Last six months have been harrowing for a few SMEs who registered as limited liability partnerships (LLP), hoping they would sail more comfortably in their financials with equity and debt in good balance. In an LLP, partners do not have to bear unlimited loss, but all these firms faced the wall when they approached banks. They were asked to convert into private limited firms or partnership companies where liability is not limited.

When one LLP firm approached the RBI for recognition as a non-banking finance company, the central bank said it does not recognise the business form. No wonder the banks are sulking.

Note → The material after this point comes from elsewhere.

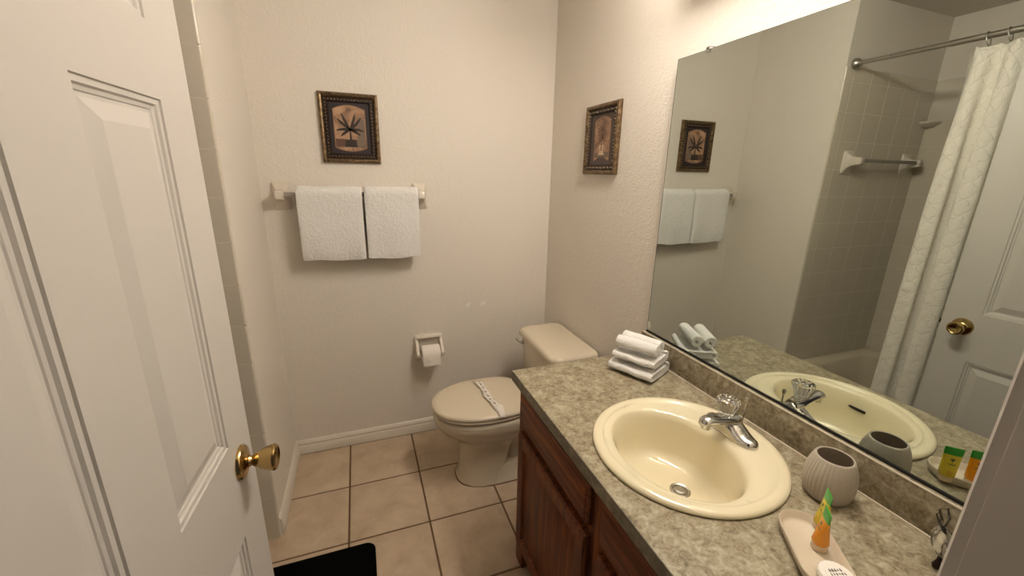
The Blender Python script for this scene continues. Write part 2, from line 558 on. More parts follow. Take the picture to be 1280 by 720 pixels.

India has around 10,000 LLPs as of May 2012 — (this is the latest data available on the website of the corporate affairs ministry) — with the western region accounting for around 44 per cent of the total; the south, 24 per cent. The other two regions take the balance.

Unfinished business LLP shall be a body corporate and a legal entity separate from its partners. This form of business organisation is flourishing in the UK, US, Australia, Singapore and some gulf countries as well. The Limited Liability Partnership Act, 2008, brought lot of hope to the SME sector riding mostly on debt till then.

This new body incorporate was supposed to facilitate equity flow to the sector. Seven years down the line, this form of business seems to have not found favour with the intended group of clientele.

LLP is an alternative corporate business form that gives the benefits of limited liability of a company and the flexibility of a partnership. It can continue its existence irrespective of changes in partners. It is capable of entering into contracts and holding property. It is a separate legal entity liable to the full extent of its assets but liability of partners is limited to their agreed contribution.

Further, no partner is liable on account of the independent or un-authorised actions of other partners. The firm’s liability to the creditors does not extinguish.

While a joint stock company has its governance structure regulated under Companies Act 2013, in the LLP, internal governance is dictated by a contractual agreement between partners. There is no divide between the management and ownership. LLP has more flexibility compared to the company. An individual body corporate can also be a partner in LLP.

What the banks missed Every LLP shall have at least two “designated partners” mandatorily. These partners shall be accountable for regulatory and legal compliances, besides their liability as ‘partners, per-se'. Every designated partner must obtain a “designated partner’s identification number” (DPIN) from the corporate affairs ministry.

Partner’s contribution may consist of both tangible and/or intangible property and any other benefit to the LLP. Every partner would be, for the purpose of the business of the LLP, an agent of the LLP but not of the other partners. The liabilities of the LLP shall be met out of the properties of the LLP.

A ‘Statement of Accounts and Solvency’ in prescribed form shall be filed by every LLP with the registrar every year. The accounts of every LLP shall be audited in accordance with Rule 24 of LLP, Rules 2009. It is strange that banks see undue risk in these businesses that have well-built regulatory architecture.

The fact that the ministry’s website contains only data of registrations till 2012 indicates either its lack of seriousness in this form of enterprises or that there were no registrations at all later. At a time when inclusive growth is talked about and Make in India making headlines, it is time to look at our structures and ensure that they get due recognition.